Kürt özgürlük hareketinin eşitlik ve özgürlük talebini Türkiye halklarıyla buluşturma mücadelesine karşı yürütülen ideolojik ve politik saldırıların bu özden korkulduğu için yapıldığını biliyoruz. DEM Parti Kürt sorununda demokratik çözümü savunuyor, Türkiye’nin demokratikleşmesi eşit ve özgür bir toplum inşası için mücadele ediyor. Demokratik kurum ve yapılar ile eşit özgür ortaklaşma ilişkisi olan üçüncü yol stratejisini demokratik ittifak kararlılığının ve demokrasi mücadelesinde yan yana durmanın gerekliliğinin, radikal demokrasi anlayışla savunuyor.
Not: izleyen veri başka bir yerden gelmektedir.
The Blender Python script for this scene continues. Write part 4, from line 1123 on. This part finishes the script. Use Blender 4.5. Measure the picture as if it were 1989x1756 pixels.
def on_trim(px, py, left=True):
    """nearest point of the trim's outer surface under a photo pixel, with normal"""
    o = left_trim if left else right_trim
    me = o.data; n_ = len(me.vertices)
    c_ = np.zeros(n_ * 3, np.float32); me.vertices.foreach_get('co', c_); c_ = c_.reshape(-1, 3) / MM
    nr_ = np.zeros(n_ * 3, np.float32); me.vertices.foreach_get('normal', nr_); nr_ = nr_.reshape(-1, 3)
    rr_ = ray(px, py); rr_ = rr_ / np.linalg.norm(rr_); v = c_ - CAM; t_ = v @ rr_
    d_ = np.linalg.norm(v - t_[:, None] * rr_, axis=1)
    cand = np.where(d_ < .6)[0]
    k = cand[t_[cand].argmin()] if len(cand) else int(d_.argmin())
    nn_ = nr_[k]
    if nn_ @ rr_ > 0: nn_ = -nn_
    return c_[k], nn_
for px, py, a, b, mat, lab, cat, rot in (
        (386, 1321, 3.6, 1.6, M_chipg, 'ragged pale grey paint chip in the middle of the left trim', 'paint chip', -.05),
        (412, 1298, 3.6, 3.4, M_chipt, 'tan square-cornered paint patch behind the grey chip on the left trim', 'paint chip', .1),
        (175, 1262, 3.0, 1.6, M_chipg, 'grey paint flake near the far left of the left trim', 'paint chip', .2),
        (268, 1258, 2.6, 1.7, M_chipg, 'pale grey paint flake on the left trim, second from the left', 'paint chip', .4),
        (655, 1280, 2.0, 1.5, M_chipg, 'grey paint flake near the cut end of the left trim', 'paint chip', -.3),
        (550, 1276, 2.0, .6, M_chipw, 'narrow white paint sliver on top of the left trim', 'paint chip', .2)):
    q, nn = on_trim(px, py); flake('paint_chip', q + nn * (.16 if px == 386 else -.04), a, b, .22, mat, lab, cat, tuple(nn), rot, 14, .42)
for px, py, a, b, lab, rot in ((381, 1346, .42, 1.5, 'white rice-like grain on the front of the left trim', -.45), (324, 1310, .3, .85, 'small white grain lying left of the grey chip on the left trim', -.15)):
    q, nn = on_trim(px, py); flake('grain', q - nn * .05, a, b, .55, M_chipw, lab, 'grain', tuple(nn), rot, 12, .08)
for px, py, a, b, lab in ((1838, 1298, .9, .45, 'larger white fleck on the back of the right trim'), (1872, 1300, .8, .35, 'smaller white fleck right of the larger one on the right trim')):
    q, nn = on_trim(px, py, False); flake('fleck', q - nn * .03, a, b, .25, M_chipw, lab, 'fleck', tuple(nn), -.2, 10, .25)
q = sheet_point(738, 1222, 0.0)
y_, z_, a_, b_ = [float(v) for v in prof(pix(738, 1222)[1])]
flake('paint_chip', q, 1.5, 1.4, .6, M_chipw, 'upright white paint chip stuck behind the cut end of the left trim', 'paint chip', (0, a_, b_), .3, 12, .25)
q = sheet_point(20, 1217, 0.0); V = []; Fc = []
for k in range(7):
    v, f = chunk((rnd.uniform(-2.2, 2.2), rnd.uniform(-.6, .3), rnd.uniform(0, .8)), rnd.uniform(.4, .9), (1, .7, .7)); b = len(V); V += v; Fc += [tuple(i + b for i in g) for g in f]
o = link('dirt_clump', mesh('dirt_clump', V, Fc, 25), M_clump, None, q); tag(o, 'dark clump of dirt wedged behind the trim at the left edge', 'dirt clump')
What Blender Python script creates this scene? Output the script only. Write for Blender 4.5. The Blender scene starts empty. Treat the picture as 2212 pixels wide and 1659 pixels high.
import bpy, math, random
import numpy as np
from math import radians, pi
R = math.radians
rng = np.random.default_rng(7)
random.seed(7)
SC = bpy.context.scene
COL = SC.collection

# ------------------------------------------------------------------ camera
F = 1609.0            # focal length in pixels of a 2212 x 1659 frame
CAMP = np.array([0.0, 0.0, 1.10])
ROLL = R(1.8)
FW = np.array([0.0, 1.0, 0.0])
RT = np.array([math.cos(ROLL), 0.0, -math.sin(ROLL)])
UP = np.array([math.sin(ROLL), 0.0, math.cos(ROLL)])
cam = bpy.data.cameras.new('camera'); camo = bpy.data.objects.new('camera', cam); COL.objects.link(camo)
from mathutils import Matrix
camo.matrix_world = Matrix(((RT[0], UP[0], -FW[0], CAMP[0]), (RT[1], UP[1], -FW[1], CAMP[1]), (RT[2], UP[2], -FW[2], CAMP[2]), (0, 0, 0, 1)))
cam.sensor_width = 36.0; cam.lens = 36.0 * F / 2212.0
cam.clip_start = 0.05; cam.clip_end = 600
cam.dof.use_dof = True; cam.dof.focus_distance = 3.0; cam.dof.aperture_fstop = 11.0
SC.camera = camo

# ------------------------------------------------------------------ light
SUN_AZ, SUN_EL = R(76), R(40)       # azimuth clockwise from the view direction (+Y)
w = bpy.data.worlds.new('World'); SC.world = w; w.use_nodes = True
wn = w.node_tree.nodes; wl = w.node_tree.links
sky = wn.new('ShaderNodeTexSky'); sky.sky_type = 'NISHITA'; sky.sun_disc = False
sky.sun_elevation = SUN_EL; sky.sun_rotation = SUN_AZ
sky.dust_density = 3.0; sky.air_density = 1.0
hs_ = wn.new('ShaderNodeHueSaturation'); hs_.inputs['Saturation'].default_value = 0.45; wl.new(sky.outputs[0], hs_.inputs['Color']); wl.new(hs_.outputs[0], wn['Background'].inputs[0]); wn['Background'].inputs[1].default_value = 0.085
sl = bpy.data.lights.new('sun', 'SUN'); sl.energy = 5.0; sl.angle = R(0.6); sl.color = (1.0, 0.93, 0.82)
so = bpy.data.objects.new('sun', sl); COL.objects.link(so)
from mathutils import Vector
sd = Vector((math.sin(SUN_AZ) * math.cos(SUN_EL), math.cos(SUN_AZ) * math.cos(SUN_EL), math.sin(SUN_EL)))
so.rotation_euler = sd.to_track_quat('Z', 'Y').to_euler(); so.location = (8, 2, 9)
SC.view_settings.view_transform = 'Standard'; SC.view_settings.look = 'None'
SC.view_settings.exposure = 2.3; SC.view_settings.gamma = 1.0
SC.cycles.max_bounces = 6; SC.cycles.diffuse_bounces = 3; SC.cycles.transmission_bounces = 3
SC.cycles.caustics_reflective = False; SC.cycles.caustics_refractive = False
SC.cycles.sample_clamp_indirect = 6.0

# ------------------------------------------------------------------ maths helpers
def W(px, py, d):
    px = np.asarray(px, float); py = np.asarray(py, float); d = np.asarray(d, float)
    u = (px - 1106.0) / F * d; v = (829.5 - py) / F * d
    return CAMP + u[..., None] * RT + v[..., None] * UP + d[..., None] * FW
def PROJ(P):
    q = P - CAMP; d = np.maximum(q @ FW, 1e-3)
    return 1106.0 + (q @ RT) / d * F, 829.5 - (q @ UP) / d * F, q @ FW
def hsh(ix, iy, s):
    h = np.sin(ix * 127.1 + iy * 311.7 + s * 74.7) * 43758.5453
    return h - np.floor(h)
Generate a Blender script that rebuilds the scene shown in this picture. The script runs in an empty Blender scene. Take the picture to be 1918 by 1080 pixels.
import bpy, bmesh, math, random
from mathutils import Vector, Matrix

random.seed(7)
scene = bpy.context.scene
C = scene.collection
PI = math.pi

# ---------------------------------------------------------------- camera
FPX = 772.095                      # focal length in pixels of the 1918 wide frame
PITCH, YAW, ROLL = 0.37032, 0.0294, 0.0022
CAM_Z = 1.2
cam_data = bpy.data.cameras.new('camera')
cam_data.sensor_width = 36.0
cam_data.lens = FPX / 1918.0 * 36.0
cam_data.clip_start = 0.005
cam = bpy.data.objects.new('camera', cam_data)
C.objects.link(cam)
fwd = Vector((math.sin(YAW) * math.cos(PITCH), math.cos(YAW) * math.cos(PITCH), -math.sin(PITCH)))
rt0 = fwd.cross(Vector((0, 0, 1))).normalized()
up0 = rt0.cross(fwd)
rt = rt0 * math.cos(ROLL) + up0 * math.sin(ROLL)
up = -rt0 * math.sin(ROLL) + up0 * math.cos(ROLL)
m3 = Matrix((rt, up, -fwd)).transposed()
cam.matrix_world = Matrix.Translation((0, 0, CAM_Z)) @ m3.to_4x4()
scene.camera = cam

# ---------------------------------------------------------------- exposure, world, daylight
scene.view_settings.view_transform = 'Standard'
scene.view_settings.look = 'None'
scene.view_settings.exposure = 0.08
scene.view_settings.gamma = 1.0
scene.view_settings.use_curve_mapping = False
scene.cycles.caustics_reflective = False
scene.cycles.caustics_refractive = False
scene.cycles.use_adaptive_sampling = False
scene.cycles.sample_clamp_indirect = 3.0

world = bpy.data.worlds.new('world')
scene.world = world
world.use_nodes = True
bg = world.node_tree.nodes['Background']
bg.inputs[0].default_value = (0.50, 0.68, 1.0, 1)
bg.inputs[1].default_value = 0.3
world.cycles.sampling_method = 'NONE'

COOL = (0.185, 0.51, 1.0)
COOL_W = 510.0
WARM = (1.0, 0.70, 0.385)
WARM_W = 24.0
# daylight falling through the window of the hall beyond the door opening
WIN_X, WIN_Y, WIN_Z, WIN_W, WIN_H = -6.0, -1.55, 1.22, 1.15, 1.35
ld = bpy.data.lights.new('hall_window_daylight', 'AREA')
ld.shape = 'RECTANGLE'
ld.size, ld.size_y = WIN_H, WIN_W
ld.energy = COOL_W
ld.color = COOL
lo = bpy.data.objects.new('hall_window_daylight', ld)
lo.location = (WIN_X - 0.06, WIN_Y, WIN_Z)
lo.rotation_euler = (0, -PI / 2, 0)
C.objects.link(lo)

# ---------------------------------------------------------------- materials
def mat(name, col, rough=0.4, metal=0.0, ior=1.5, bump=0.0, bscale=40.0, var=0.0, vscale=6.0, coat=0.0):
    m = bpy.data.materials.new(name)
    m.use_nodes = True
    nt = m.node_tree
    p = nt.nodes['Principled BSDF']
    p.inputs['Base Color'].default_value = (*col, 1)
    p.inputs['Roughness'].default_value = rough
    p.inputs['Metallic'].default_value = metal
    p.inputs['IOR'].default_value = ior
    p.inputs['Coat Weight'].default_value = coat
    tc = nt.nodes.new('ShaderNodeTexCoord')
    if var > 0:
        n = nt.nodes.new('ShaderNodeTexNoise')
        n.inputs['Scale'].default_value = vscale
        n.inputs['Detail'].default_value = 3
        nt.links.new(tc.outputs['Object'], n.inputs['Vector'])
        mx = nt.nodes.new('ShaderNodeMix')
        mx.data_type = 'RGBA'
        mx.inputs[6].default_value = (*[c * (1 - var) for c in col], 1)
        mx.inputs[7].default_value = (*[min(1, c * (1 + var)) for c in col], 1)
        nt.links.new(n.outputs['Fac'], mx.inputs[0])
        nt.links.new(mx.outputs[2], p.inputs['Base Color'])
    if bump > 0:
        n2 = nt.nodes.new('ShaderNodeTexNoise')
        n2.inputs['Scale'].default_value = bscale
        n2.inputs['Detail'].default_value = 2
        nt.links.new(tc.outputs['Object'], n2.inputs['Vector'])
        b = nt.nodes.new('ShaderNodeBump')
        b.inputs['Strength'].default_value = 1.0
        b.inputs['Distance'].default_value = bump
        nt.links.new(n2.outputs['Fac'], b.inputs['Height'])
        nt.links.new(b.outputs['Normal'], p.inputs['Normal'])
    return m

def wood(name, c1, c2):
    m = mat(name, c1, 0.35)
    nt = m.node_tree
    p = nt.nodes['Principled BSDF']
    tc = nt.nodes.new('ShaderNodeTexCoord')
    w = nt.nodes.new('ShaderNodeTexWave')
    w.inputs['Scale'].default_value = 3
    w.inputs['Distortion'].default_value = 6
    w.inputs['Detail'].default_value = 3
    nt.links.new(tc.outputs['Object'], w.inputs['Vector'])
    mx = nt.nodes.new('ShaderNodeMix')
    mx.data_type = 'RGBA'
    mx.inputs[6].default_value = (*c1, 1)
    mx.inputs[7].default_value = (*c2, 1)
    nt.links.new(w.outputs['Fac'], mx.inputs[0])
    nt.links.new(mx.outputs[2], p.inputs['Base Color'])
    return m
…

Konferansımızda üçüncü yol stratejisinin tam anlamıyla hayatıyla geçirilmemesi temel bir eksiklik olarak tespit edildi ve örgütlenme modelini buna göre yeniden düzenleyen kararlar aldı. Bunları hayata geçirmenin kararlığının ifadesi olarak kabul etmek gerekiyor. Gelin bu çağrımıza kulak verin bu örgütlenme hamlemizde birlikte omuz omuza yürüyelim. Hiçbirimiz yalnız kalmasın. Tarihsel tecrübelerle deneyimledik ki; örgütlü bir halkı bir toplumu yenebilecek kuvvet yoktur. O yüzden birlikte yürüyüp birlikte kazanmayı ve başarmayı sağlamalıyız. Mutlaka başaracağız.”